Tra i contrari all'idea di una Chiesa nazionale, il 61,6% ritiene che nella Chiesa non sia importante l'appartenenza nazionale, e il 32% la ritiene addirittura un'idea pericolosa.
Il giudizio su un'eventuale Chiesa ortodossa ucraina nazionale, di cui tanto si parla, è analogo a quello dato sul problema della canonicità: il 49,7% degli interpellati non sa a che cosa ci si riferisca. Tra i credenti, il 26,1% la ritiene indispensabile, il 19,9% non ne vede la necessità. Anche alla domanda, di chi sarebbe compito creare questa Chiesa nazionale, il 52,4% degli interpellati non ha saputo rispondere, gli altri hanno indicato i rappresentanti delle Chiese mediante trattative (21,8%), le Chiese e l'opinione pubblica (10,3%), la Chiesa e lo Stato (7,2%). Interessante che il coinvolgimento dell'autorità statale sembri più logico ai praticanti (10,6%) e meno ai non credenti (3,7%). Quindi, la costituzione di una Chiesa nazionale è più una figura retorica sulle labbra dei politici che un'esigenza dei cittadini.
La gente ha invece riflettuto molto di più sui conflitti interconfessionali. Il 20,5% non ha saputo rispondere su ciò che serve in primo luogo per superare le attuali contrapposizioni, mentre la maggioranza (44,8%) ha sottolineato la necessità della tolleranza. Segue come terza l'idea di unire tutte le Chiese ortodosse in un'unica (13,1%), e quest'idea è cara in particolare ai praticanti (15%).
Circa un terzo di quanti hanno risposto considera l'Ucraina un paese ortodosso. I più inclini a questa posizione sono i non praticanti e la maggioranza dei non credenti. Piace di più l'idea dell'"Ucraina ortodossa", che non quella dell'"Ucraina cristiana" (23,7% degli interpellati), e dell'"Ucraina pluriconfessionale" (18,1%). Il 13,1% degli interpellati ritiene l'Ucraina un paese laico. In questo modo, l'ortodossia viene considerata soprattutto come un simbolo nazionale, e non sottintende affatto un'appartenenza ecclesiale.
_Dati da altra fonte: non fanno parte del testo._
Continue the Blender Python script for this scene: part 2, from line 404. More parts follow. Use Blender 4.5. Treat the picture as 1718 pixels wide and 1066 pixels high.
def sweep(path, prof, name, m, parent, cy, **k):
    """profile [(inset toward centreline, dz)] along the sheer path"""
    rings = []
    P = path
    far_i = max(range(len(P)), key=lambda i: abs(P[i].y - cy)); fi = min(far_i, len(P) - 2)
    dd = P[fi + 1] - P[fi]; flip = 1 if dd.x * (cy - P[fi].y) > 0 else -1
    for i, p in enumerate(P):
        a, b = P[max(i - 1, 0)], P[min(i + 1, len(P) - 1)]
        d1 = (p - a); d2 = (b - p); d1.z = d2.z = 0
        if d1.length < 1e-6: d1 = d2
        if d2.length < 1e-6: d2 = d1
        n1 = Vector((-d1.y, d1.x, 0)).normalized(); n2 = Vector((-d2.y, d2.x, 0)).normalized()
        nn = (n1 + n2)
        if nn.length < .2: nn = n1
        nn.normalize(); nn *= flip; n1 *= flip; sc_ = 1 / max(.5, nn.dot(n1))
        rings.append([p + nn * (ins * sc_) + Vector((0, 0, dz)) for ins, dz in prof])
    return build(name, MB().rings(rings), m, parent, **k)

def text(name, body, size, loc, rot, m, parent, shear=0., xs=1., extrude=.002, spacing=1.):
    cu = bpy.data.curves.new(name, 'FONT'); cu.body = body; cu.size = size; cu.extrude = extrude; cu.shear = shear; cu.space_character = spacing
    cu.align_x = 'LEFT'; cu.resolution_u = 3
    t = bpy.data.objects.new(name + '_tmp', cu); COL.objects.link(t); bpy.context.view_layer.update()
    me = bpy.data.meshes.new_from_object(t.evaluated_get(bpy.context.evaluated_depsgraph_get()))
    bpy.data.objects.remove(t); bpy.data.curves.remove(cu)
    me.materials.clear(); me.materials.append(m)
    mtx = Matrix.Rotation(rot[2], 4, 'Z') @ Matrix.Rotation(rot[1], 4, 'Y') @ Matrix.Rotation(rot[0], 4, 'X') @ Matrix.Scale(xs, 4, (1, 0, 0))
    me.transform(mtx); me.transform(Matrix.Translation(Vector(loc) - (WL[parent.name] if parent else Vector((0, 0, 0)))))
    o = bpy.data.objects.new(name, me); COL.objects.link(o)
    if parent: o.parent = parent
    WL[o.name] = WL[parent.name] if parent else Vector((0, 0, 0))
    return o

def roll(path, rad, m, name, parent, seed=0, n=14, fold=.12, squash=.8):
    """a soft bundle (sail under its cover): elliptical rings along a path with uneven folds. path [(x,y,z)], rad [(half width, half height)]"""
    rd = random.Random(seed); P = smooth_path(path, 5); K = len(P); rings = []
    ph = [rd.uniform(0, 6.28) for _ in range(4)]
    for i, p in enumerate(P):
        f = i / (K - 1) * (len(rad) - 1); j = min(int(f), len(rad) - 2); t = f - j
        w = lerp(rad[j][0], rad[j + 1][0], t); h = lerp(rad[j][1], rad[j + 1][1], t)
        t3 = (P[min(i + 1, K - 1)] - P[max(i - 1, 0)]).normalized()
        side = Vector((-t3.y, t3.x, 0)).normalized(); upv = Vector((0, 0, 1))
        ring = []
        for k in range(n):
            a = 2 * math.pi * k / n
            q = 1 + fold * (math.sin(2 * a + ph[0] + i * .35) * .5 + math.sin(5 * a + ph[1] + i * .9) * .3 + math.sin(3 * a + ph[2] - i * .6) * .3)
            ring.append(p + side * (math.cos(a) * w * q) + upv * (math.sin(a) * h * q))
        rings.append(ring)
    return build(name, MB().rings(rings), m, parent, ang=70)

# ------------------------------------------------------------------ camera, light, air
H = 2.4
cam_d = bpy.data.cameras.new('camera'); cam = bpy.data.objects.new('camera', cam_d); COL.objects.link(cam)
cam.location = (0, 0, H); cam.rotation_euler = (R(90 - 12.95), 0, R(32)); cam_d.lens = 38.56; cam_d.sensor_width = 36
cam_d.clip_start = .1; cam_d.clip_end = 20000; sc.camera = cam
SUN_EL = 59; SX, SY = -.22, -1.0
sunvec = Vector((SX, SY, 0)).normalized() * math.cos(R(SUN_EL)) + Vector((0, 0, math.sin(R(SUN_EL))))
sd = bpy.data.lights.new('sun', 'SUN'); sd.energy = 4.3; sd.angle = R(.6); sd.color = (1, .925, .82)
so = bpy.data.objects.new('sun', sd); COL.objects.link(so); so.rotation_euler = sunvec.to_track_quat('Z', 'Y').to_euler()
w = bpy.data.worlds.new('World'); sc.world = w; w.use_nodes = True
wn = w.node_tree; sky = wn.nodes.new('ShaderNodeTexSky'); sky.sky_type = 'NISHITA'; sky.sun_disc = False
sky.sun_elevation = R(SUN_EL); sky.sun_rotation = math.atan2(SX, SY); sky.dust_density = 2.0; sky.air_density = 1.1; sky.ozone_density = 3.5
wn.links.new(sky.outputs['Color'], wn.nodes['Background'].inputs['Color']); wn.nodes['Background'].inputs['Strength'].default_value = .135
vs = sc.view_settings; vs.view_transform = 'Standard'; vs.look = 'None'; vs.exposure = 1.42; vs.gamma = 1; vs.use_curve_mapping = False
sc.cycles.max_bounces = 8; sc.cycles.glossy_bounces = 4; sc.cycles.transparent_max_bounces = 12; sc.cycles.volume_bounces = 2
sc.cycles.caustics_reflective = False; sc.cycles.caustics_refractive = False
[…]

A questa conclusione spinge anche il fatto che solo il 37,3% degli interpellati ritiene che la Chiesa debba intensificare un'attività missionaria, mentre il 23,8% è perfettamente indifferente. Oltre la metà (53%) ritiene che le informazioni religiose esistenti siano più che sufficienti, e secondo un 8,7% sono addirittura troppe. Questo venire meno dell'interesse per la problematica religiosa potrebbe essere determinato dal fatto che l'intolleranza ha allontanato la gente, oppure dai problemi della sopravvivenza quotidiana.
Interessante la conclusione dell'articolo, sulla base dei dati presentati: "Non c'è da stupirsi che la nostra appartenenza all'ortodossia sia molto vicina alla nostra appartenenza alla nazione... Per il non praticante poi questa tradizione non è legata neppure alla fatica di partecipare alle funzioni. La fede è semplicemente una "tradizione popolare", che non esige da lui il minimo impiego di energie. È il tipico abitante del "territorio canonico", il parrocchiano eternamente potenziale, che talvolta si fa beffe delle "superstizioni religiose", indifferente agli sforzi missionari della Chiesa, pienamente soddisfatto dell'informazione religiosa esistente. Il concetto di "territorio canonico" qui è più mentale che geografico, è una sorta di comprensorio di tradizioni alla periferia della nostra attività intellettuale, in cui accanto alla nostra "ortodossia" convivono la lingua madre, la bandiera, l'emblema, l'inno, i valori democratici e così via, che generalmente non usiamo, ma a cui ci rivolgiamo di quando in quando come a degli stereotipi".